Kombinasi antar Stoner, Bridgestone dan GP07 ini nantinya akan jadi kunci kejuaraan musim 2007.
Jadi Motor Paling Dominan Ducati
Ducati Desmosedici GP07 sampai sekarang memegang rekor sebagai motor Ducati paling dominan di Motogp.

Ducati Desmosedici GP07 berhasil memenangkan 11 balapan, 10 lewat Stoner dan sekali lewat Loris Capirossi. Hasilnya GP07 sanggup membawa pulang gelar tim dan pabrikan.

Jika dibandingkan tahun 2022 dimana Ducati mendominasi musim 2022 dengan 12 kemenangan. Namun model GP22 hanya memenangkan delapan balapan, empat sisanya dimenangkan oleh model GP21.
Sehingga GP07 masih menjadi motor paling dominan Ducati di Motogp. GP07 juga mengantarkan Casey Stoner meraih salah satu selisih poin terbanyak di Motogp.
Stoner menjadi juara dunia pembalap pada musim 2007 dengan 367 poin, meninggalkan Dani Pedrosa di peringkat dua dengan selisih 125 poin.

Stoner bahkan mampu untuk mengunci gelar pada seri GP Jepang di Motegi, empat balapan sebelum seri terakhir.
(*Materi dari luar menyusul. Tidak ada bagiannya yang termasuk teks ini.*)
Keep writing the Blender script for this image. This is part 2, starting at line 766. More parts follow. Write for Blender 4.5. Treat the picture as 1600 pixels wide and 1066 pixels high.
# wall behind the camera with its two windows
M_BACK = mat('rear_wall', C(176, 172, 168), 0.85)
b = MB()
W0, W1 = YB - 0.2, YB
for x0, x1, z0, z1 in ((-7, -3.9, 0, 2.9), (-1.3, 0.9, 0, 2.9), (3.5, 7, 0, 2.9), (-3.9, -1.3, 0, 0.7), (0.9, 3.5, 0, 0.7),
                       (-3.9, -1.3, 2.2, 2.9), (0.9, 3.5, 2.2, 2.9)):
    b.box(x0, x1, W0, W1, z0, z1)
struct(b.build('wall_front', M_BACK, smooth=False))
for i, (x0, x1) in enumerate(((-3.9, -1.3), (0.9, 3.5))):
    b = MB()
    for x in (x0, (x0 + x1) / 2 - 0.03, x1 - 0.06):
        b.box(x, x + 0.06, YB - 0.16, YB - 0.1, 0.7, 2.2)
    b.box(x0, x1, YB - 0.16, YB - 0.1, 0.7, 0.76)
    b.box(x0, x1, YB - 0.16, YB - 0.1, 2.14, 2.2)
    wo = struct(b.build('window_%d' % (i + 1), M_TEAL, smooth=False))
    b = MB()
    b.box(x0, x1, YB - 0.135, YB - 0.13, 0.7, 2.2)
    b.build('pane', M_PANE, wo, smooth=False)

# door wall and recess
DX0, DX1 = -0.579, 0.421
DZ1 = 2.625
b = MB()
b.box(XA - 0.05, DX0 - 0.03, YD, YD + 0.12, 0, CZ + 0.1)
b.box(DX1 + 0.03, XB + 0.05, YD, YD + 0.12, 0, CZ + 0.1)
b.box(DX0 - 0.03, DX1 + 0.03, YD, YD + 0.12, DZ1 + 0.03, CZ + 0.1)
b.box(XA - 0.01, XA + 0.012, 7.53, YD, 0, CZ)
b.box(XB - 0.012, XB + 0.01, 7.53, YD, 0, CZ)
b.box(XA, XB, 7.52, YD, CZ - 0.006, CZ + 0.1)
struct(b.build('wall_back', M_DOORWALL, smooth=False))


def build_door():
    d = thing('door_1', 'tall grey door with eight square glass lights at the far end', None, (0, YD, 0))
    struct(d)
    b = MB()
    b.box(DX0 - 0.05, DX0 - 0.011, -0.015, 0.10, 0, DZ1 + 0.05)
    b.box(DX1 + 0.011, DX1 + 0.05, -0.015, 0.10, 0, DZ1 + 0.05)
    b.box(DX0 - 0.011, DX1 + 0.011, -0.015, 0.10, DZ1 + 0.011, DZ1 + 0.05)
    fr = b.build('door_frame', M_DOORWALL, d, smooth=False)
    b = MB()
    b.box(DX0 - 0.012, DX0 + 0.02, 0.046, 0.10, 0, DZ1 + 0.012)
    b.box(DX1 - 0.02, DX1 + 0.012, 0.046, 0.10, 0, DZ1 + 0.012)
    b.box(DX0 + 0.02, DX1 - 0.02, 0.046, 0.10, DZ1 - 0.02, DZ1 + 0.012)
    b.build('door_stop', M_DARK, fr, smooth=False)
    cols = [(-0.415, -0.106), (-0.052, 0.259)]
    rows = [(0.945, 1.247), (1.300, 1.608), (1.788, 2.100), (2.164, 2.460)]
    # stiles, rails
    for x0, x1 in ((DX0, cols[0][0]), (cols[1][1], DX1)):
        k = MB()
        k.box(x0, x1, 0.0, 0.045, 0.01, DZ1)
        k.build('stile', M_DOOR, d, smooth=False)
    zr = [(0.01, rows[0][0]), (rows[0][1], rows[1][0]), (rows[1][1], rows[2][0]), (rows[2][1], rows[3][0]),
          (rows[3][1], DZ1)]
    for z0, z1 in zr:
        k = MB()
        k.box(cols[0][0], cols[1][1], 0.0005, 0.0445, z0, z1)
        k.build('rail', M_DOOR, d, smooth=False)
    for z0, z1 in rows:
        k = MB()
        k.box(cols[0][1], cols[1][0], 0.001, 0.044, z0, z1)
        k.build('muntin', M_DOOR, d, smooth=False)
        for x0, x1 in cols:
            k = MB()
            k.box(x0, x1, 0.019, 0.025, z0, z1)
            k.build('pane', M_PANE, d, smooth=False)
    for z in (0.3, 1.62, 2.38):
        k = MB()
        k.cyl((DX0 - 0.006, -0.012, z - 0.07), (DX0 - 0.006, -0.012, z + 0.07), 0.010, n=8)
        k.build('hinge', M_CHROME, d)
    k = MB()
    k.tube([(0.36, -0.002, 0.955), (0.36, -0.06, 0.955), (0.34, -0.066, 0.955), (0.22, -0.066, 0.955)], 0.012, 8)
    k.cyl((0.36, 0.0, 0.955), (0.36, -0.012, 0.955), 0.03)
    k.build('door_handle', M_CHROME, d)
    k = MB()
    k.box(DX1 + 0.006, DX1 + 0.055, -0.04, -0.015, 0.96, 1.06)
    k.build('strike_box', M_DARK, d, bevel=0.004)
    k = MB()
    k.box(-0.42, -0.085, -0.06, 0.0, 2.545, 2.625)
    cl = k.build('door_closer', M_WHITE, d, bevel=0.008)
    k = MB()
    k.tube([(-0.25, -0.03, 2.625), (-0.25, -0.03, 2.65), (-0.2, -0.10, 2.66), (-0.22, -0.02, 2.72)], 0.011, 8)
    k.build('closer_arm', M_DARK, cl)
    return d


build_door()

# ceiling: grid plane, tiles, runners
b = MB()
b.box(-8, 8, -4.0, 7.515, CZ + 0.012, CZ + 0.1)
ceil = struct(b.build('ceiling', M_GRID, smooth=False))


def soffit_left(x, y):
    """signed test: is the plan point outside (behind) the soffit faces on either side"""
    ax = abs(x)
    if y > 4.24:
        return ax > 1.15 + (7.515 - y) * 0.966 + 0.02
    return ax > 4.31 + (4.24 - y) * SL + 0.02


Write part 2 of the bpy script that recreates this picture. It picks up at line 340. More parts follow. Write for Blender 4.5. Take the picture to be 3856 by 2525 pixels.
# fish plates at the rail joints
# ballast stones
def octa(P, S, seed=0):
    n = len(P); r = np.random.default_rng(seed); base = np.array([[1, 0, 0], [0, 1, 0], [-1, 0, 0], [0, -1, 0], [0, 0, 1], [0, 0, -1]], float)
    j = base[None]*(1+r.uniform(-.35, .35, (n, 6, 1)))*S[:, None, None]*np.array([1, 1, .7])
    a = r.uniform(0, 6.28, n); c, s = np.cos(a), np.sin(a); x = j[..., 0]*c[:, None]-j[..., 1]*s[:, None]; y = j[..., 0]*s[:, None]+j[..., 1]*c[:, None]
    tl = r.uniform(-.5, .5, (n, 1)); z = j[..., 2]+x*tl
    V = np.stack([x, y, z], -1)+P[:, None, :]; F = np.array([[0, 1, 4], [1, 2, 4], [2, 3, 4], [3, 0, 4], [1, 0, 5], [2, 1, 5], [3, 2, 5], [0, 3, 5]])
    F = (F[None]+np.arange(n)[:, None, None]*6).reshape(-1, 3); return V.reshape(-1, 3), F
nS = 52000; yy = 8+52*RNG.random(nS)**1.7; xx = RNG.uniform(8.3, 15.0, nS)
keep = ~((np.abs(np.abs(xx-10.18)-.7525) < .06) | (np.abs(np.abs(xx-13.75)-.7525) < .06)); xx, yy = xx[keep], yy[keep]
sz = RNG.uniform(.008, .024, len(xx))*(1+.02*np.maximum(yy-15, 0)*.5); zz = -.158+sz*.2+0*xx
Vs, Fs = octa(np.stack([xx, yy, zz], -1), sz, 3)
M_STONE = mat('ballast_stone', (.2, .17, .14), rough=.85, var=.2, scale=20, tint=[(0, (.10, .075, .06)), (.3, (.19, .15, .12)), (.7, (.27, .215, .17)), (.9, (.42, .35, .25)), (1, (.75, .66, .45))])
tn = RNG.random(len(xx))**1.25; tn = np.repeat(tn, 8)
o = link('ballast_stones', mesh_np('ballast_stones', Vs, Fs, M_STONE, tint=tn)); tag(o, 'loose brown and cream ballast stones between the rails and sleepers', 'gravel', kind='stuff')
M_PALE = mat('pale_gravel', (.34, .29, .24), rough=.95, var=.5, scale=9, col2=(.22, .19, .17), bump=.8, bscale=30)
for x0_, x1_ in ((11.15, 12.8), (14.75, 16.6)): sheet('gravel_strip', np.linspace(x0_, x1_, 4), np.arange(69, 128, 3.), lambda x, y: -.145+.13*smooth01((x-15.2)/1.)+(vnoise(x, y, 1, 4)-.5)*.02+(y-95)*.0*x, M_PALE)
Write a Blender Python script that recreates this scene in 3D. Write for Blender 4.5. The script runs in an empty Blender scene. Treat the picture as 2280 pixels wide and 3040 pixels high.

Kesuksesan Ducati GP07 membuka lembaran baru sejarah Motogp yang waktu itu kembali mengalami perubahan regulasi.
Mesin yang powerful, ditambah ban yang sesuai serta pembalap yang berbakat membuat Ducati GP07 mampu untuk mendominasi jalannya Motogp 2007.
Walau butuh waktu lama bagi Ducati untuk mereplika kesuksesan GP07, tapi GP07 menjadi motor pertama Eropa yang mampu untuk mengalahkan pabrikan Jepang dalam beberapa dekade terakhir, sebuah prestasi yang patut dibanggakan.